Chapter 2: Intelligent Agents
- Agent: anything that perceives and acts upon an environment.
- Performance measure: evaluates the behavior of the agent in an environment.
- Percept sequence: the complete history of everything the agent has ever perceived.
- The agent function is an abstract mathematical description; the agent program is a concrete implementation, running within some physical system.
- Rational agent: an agent that maximizes its performance measure given what it knows.
- Success must be an external measure or else the agent could delude itself into thinking that its performance was perfect.
- As a general rule, it’s better to design performance measures according to what one actually wants in the environment, rather than according to how one thinks the agent should behave.
- Rationality depends on four factors
- The performance measure that defines success
- The agent’s prior knowledge of the environment
- The agent’s actions
- The agent’s percept sequence
- Omniscience is different from rationality in that an omniscient agent knows the actual outcome of its actions while the rational agents knows the expected outcome of its actions.
- Actions of a rational agent
- Gather information through observation and exploration
- Learn by adapting to new information
- Autonomous by compensating for partial or incorrect knowledge
- This chapter shows why I disagree with the rational approach. It requires too much data and decision making that even people don’t/can’t do. We don’t need to make the best choices to be intelligent.
- Types of environment
- Fully observable vs partially observable
- Single agent vs multiagent
- Competitive vs cooperative
- Deterministic vs stochastic
- Episodic vs sequential
- Static vs dynamic
- Discrete vs continuous
- Known vs unknown
- The hardest case is partially observable, multiagent, stochastic, sequential, dynamic, continuous, and unknown.
- An agent is made up of its architecture (hardware) and its program (software).
- The agent’s program could be table mapping inputs to outputs.
- However, this approach is doomed to fail because of the combinatorial explosion.
- Instead of memorizing all of the possible actions from inputs to outputs, we can calculate the action at the time of need.
- E.g. Huge paper tables of square roots vs five-line program for Newton’s method
- Four basic kinds of agent programs
- Simple reflex: follows condition-action (if-then) rules
- Model-based reflex: maintains an internal state (model) of the environment
- Goal-based: has information that describes desirable environment states
- Utility-based: has an internal performance measure of how close it is to the goal
- Learning: the process of modifying the agent to improve its performance
- Three types of representations
- Atomic: each state is indivisible
- Factored: each state can be split into variables or attributes
- Structured: things are related to each other
Part II: Problem-solving
Chapter 3: Solving Problems by Searching
- How an agent can find a sequence of actions that achieves its goals when no single action will.
- Intelligent agents are supposed to maximize their performance measure.

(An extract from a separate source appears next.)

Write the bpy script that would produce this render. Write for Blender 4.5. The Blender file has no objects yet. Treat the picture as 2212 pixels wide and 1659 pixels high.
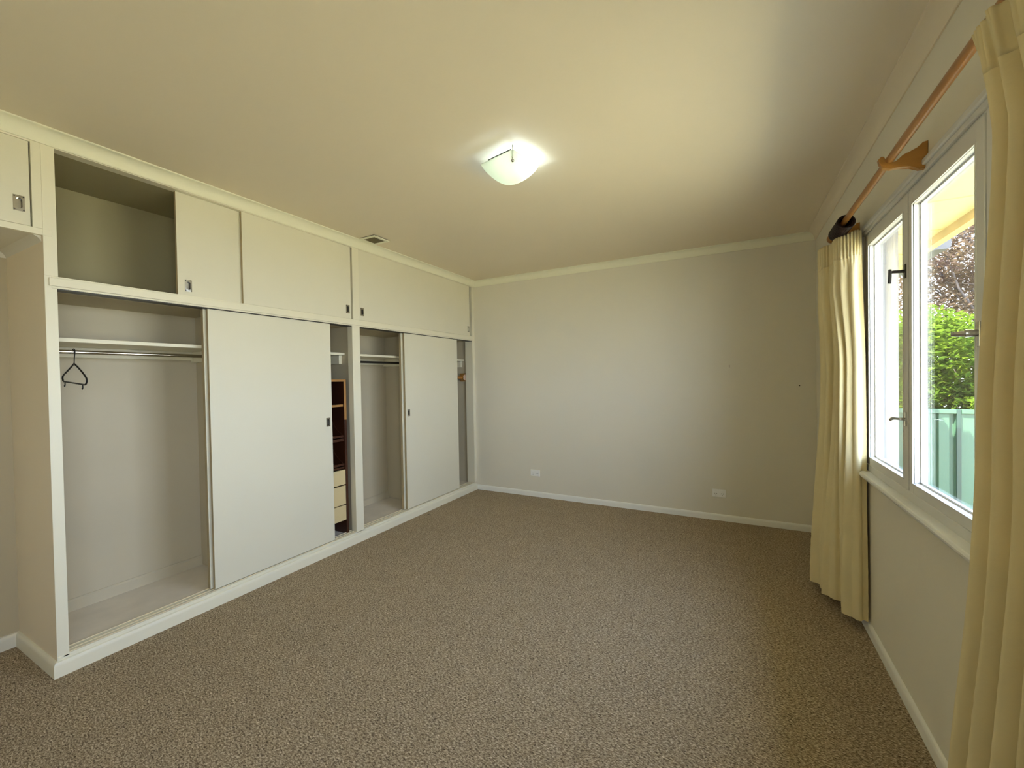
import bpy, bmesh, math, random
import numpy as np
from mathutils import Vector, Matrix, noise
random.seed(7)
S = bpy.context.scene
COL = S.collection

# ------------------------------------------------------------------ camera
W, D, H = 3.3664, 4.2527, 2.5          # room width, far wall, ceiling height
YN = -1.25                              # wall behind the camera
CAM = Vector((2.75772, 0.0, 1.33982))
r2 = Vector((0.88333709, 0.46842053, -0.0172568))
u2 = Vector((0.00822131, 0.02132722, 0.99973875))
fw = Vector((-0.46866619, 0.88324819, -0.0149881))
cd = bpy.data.cameras.new('camera'); cam = bpy.data.objects.new('camera', cd); COL.objects.link(cam)
m = Matrix.Identity(4)
for i in range(3):
    m[i][0] = r2[i]; m[i][1] = u2[i]; m[i][2] = -fw[i]; m[i][3] = CAM[i]
cam.matrix_world = m
cd.sensor_fit = 'HORIZONTAL'; cd.sensor_width = 36.0; cd.lens = 36.0*902.35/2212; cd.clip_start = 0.02
S.camera = cam

# ------------------------------------------------------------------ colour management, world, sun
S.view_settings.view_transform = 'Standard'
try: S.view_settings.look = 'None'
except Exception: pass
S.view_settings.gamma = 1.0
S.view_settings.use_curve_mapping = False
S.view_settings.exposure = 2.38
S.cycles.use_denoising = True
S.cycles.max_bounces = 14; S.cycles.diffuse_bounces = 8; S.cycles.glossy_bounces = 4
S.cycles.transmission_bounces = 8; S.cycles.transparent_max_bounces = 24
S.cycles.sample_clamp_indirect = 6.0
S.cycles.caustics_reflective = False; S.cycles.caustics_refractive = False

wd = bpy.data.worlds.new('world'); S.world = wd; wd.use_nodes = True
nt = wd.node_tree; nt.nodes.clear()
tc = nt.nodes.new('ShaderNodeTexCoord'); sx = nt.nodes.new('ShaderNodeSeparateXYZ')
cr = nt.nodes.new('ShaderNodeValToRGB'); bg = nt.nodes.new('ShaderNodeBackground'); wo = nt.nodes.new('ShaderNodeOutputWorld')
cr.color_ramp.elements[0].position = 0.0; cr.color_ramp.elements[0].color = (0.82, 0.90, 1.0, 1)
cr.color_ramp.elements[1].position = 0.8; cr.color_ramp.elements[1].color = (0.44, 0.60, 0.98, 1)
bg.inputs['Strength'].default_value = 3.2
nt.links.new(tc.outputs['Generated'], sx.inputs[0]); nt.links.new(sx.outputs['Z'], cr.inputs[0])
nt.links.new(cr.outputs[0], bg.inputs[0]); nt.links.new(bg.outputs[0], wo.inputs[0])

sd = bpy.data.lights.new('sun', 'SUN'); so = bpy.data.objects.new('sun', sd); COL.objects.link(so)
sd.energy = 12.0; sd.angle = 0.01; sd.color = (1.0, 0.93, 0.80)
so.rotation_euler = Vector((0.42, 0.40, -0.95)).to_track_quat('-Z', 'Y').to_euler()

def portal(name, loc, rot, sx_, sy_):
    l = bpy.data.lights.new(name, 'AREA'); l.shape = 'RECTANGLE'; l.size = sx_; l.size_y = sy_
    l.cycles.is_portal = True
    o = bpy.data.objects.new(name, l); o.location = loc; o.rotation_euler = rot; COL.objects.link(o)
portal('window_portal', (W+0.14, 1.92, 1.44), (0, math.radians(90), 0), 1.15, 1.75)
portal('added_window_portal', (W+0.14, -0.50, 1.44), (0, math.radians(90), 0), 1.15, 1.2)  # portal for the unseen window added behind the camera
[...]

- Goals help organize behavior by limiting the objectives the the agent is trying to achieve.
- An agent with several immediate options of unknown value can decide what to do by first examining future actions that eventually lead to states of known value.
- Search: looking for a sequence of actions that reaches the goal.

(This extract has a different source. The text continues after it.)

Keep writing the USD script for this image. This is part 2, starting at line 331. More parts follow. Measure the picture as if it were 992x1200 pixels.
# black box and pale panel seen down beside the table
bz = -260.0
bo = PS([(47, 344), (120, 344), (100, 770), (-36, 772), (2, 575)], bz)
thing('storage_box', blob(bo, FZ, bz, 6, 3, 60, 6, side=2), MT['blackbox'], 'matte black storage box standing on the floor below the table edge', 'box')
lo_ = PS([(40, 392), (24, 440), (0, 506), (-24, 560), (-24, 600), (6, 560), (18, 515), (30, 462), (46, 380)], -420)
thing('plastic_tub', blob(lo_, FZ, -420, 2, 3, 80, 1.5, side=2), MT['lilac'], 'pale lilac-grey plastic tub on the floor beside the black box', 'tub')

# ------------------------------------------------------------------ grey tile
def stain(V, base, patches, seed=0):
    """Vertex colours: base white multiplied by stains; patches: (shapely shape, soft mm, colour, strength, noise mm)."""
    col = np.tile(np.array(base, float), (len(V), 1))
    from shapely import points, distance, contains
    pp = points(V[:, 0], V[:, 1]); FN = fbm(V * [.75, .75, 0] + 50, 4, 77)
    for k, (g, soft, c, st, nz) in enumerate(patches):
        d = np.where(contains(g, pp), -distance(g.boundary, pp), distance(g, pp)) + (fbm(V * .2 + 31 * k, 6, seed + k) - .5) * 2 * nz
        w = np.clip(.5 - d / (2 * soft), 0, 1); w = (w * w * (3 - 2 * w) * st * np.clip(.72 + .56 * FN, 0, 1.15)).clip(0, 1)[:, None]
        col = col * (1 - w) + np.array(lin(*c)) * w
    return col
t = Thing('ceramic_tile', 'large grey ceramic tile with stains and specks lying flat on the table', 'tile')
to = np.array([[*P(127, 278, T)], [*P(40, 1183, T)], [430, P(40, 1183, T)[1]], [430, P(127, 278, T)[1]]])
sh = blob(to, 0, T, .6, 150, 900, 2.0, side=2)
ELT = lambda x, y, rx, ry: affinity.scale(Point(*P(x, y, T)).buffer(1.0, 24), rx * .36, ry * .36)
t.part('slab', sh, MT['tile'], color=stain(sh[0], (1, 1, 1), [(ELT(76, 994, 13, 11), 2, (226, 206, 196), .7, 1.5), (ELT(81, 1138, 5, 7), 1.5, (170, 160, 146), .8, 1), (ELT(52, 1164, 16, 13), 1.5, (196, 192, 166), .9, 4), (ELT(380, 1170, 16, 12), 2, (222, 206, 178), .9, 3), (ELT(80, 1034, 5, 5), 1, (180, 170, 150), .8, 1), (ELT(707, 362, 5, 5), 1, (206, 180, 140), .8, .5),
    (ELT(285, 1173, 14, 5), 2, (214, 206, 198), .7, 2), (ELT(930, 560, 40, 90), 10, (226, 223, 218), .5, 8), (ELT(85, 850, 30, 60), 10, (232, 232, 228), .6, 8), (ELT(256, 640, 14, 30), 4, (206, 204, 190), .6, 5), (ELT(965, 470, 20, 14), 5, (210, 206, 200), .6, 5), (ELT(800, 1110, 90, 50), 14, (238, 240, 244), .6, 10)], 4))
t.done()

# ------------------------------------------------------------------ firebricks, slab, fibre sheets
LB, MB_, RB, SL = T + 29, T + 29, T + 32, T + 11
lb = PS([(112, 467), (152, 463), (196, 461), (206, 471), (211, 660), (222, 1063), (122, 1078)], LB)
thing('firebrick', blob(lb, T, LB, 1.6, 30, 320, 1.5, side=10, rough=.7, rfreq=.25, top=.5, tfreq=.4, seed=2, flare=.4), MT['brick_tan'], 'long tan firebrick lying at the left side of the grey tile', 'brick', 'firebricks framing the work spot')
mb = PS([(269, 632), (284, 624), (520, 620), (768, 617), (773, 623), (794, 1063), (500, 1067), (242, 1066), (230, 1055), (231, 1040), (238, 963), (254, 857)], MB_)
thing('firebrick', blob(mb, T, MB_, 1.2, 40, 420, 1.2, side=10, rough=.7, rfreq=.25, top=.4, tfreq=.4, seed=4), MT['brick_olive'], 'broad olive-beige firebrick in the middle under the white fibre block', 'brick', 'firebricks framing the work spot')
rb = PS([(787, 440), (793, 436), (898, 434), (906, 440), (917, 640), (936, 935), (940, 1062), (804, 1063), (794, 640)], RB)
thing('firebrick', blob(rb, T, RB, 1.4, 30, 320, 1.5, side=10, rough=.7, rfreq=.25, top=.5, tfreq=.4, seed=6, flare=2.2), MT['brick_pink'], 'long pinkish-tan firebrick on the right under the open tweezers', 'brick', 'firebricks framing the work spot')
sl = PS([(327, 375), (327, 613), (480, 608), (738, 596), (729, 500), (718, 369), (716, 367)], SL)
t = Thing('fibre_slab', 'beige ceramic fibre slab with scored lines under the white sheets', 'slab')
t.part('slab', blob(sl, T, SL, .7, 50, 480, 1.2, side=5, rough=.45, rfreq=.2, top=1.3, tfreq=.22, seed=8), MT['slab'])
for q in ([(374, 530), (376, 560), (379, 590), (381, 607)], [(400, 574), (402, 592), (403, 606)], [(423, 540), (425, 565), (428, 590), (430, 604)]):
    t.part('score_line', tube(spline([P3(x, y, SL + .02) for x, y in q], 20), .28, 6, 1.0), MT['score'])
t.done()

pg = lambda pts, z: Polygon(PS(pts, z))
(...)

- A problem can be defined by five components
- Initial state: the starting state
- Actions: what the agent can do
- Transition model: a description of each action
- Goal test: checks if a given state is the goal state
- Path cost: the numerical cost of each path
- A solution is a sequence of actions that leads from the initial state to the goal state.
- An optimal solution is a sequence that has the lowest path cost among all solutions.
- Abstraction: the removal of detail from a representation.
- Intelligent agents use abstraction to retain validity while reducing complexity.
- A search tree has the initial state at the root, nodes that correspond to the state, and branches that correspond to the action.
- The essence of search is to exploit one option and putting the others aside until our choice doesn’t lead to a solution.
- There’s a trade-off between exploitation (depth first search) and exploration (breadth first search).
- Frontier: the edge of the search
- Search algorithms vary primarily in their search strategy.
- Algorithms that forget their history are doomed to repeat it.
- To avoid redundant paths, remember where one’s been.
- Evaluate an algorithms performance in four ways
- Completeness: guaranteed to find a solution?
- Optimality: is the solution the optimal solution?
- Time complexity: how long will it take?
- Space complexity: how much memory will it take?
- Apply this to the problem of AI where the goal is artificial general intelligence. There are certain paths that are more cost efficient and complete (the neuroscience path).
- Uninformed/blind search: strategies that have no additional information about states beyond.
- Informed/heuristic search: strategies that use problem-specific knowledge beyond the definition of the problem itself to aid in search.
- Examples of blind search.
- Breadth-first search
- All nodes are expanded at a given depth before any nodes at the next level are expanded
- Is complete
- Sometimes optimal
- Time complexity is exponential (the power is the depth of the tree)
- Space complexity is exponential (the power is the depth of the tree)
- The memory requirement are a bigger problem for BFS than the execution time
- Exponential complexity search problems cannot be solved by blind search methods for any but the smallest of instances
- Uniform-cost search
- Expands the node with the lowest path cost
- Is complete
- Is optimal
- Time complexity can be worse than BFS
- Space complexity can be worse than BFS
- Depth-first search
- Always expands the deepest node in the current frontier
- Is incomplete
- Is suboptimal
- Time complexity can be worse than BFS
- Space complexity is better than BFS
- Bidirectional search: search from the initial state and from the goal in hopes that they will connect.
- I am dropping this textbook at section 3.5.1 because it doesn’t align with how I believe AI should be built. Being aware of the sunk cost fallacy, I am dropping it now even though I’ve already put in some work.